Es inútil que nos aseguren que el señor Calzada, por ejemplo, tiene veinticinco años; con ser ello cronológicamente verdad, no hay quien atribuya al señor Calzada menos de sesenta al conocer su voz engolada, su aire serio de hombre que está en todas las combinaciones y su afición, ya irreprimible, a las ¡das y vueltas de la política. Todo eso es inútil: la juventud de España, la auténticamente joven y combativo, está con el marxismo o está con nosotros (salvo, si se quiere, un pequeño y respetable grupo que permanece con desinterés ejemplar bajo las banderas tradicionalistas). Los hombres inteligentes de nuestra generación se han dado cuenta, en España como en toda Europa, de que el sistema liberal capitalista del siglo XIX está en sus últimos estertores, y se aprestan –con la dura vocación para el sacrificio que existen estas épocas de paro– a alumbrar un orden nuevo. Los marxistas creen que ese orden es necesariamente el suyo; nosotros, conformes en gran parte con la crítica marxista, creemos en la posibilidad de un orden nuevo sobre la primacía de lo espiritual.
Estas dos maneras –profundas, completas, responsables– de entender el mundo se reparten el alma de la juventud. Lo demás es cuquería, cuando no simple estupidez. Es querer hacerse los distraídos ante un mundo que cruje. Tal es el intento de todos los grupos conservadores, se llamen como se llamen, y de sus pretendidas Juventudes Y para hacerse mejor los distraídos, para que la digestión no se les inquiete con ninguna alusión molesta, se apresuran incluso a prohibir emblemas, camisas, banderas, todos los atributos de los que adivinan, más allá de las tormentas, una nueva concepción del mundo.

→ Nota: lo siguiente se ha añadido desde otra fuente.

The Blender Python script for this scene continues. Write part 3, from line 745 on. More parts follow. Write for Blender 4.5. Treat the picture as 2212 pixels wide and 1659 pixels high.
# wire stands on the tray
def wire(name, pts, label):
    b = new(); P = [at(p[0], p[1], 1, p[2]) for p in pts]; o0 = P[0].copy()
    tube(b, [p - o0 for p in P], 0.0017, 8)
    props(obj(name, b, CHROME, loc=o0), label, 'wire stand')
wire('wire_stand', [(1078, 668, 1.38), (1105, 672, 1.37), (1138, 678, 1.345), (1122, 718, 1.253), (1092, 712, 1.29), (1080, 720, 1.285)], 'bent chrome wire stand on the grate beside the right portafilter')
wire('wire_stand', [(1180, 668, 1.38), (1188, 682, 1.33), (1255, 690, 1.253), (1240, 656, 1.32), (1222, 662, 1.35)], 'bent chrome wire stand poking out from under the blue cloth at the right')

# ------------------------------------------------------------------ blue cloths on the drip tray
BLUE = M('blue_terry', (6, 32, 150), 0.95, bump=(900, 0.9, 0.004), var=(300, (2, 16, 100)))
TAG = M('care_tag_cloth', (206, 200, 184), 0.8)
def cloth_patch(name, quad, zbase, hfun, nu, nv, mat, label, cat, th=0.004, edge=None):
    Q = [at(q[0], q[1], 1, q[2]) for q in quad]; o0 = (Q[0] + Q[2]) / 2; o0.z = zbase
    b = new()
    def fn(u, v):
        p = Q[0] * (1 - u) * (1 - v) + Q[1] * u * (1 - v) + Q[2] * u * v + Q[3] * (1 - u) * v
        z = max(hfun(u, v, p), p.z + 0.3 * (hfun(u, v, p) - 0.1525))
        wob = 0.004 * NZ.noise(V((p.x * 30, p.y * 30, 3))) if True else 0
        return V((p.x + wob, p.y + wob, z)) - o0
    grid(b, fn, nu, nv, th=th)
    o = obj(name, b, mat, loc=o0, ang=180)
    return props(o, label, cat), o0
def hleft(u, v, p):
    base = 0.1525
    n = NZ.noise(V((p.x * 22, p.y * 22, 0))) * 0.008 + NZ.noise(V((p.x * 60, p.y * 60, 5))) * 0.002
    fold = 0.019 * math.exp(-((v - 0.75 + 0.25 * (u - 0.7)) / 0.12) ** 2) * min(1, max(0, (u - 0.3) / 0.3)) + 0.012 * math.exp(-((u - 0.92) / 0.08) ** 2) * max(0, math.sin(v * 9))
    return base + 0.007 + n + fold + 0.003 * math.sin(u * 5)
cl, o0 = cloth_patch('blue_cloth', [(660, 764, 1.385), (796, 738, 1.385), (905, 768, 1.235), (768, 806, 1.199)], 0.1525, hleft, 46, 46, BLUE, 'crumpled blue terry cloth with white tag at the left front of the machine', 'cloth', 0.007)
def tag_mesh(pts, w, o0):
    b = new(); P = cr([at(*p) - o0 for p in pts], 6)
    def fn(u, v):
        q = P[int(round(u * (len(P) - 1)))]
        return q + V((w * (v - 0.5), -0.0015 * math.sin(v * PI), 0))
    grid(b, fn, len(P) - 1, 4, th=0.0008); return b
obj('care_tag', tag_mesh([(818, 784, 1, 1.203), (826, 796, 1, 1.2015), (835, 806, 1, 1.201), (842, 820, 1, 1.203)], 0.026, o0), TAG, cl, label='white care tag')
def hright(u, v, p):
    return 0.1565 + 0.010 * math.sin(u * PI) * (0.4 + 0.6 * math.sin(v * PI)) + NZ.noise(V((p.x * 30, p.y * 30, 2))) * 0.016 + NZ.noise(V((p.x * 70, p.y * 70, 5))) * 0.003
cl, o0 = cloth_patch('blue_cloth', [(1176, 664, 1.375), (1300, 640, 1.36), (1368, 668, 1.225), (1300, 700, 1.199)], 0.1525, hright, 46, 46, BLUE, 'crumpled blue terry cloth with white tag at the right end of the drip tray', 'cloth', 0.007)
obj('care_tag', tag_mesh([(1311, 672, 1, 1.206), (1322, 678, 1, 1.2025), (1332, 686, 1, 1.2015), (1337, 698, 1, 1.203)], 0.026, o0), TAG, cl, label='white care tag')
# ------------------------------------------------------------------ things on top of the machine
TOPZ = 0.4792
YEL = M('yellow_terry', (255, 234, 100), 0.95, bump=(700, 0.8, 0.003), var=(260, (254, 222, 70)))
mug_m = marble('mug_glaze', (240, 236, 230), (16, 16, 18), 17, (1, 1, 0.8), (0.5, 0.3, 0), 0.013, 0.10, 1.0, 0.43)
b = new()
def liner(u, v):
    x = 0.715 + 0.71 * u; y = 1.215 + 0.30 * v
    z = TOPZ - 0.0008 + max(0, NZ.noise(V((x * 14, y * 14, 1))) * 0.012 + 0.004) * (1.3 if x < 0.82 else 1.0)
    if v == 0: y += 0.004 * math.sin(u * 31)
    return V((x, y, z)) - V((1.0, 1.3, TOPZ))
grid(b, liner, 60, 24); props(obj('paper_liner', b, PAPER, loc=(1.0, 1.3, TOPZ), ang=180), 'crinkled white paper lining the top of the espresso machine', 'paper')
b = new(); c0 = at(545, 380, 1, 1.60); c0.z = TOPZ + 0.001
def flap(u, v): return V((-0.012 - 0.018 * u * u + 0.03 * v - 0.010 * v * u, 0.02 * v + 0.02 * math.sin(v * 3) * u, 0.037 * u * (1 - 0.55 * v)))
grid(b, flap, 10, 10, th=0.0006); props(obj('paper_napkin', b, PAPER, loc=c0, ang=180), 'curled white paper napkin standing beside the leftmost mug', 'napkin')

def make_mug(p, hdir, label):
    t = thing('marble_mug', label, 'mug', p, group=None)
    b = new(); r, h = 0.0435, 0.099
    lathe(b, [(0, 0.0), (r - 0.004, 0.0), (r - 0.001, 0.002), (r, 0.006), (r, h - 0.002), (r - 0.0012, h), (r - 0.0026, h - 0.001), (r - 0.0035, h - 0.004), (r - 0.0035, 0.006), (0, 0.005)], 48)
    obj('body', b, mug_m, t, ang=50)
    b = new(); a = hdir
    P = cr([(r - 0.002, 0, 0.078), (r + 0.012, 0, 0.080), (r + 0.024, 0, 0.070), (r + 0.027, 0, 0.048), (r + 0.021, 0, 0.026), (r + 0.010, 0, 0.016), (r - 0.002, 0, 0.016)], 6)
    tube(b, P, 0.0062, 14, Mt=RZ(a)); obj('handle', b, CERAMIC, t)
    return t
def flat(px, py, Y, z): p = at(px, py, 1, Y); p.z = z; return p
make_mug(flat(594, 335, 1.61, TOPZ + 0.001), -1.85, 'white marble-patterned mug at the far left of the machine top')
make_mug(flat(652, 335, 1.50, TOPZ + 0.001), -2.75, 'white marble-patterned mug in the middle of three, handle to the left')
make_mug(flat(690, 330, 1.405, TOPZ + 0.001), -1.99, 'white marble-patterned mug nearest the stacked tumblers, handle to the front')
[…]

¡Juventudes de España! ¡Juventudes nuestras y juventudes revolucionarias marxistas, de cuyas filas vendrán muchos a nuestra revolución social y nacional! Nosotros nos combatiremos de una manera trágica a veces, pero que en su misma tragedia gana dimensiones de historia. Este Estadito liberal, anémico, decadente, nos combate a unos y otros con las medidas angustiosas, chinchorreras e inútiles que le, sugiere su inspiración agonizante. ¡No importa! Esto pasará, y vosotros, o nosotros, triunfaremos sobre las ruinas de lo que por minutos desaparece. Para bien vuestro y NUESTRO –aunque ahora no lo creáis y aunque a veces hayamos dialogado a tiros–, será nuestra revolución nacional la que prevalezca. ¡Arriba España!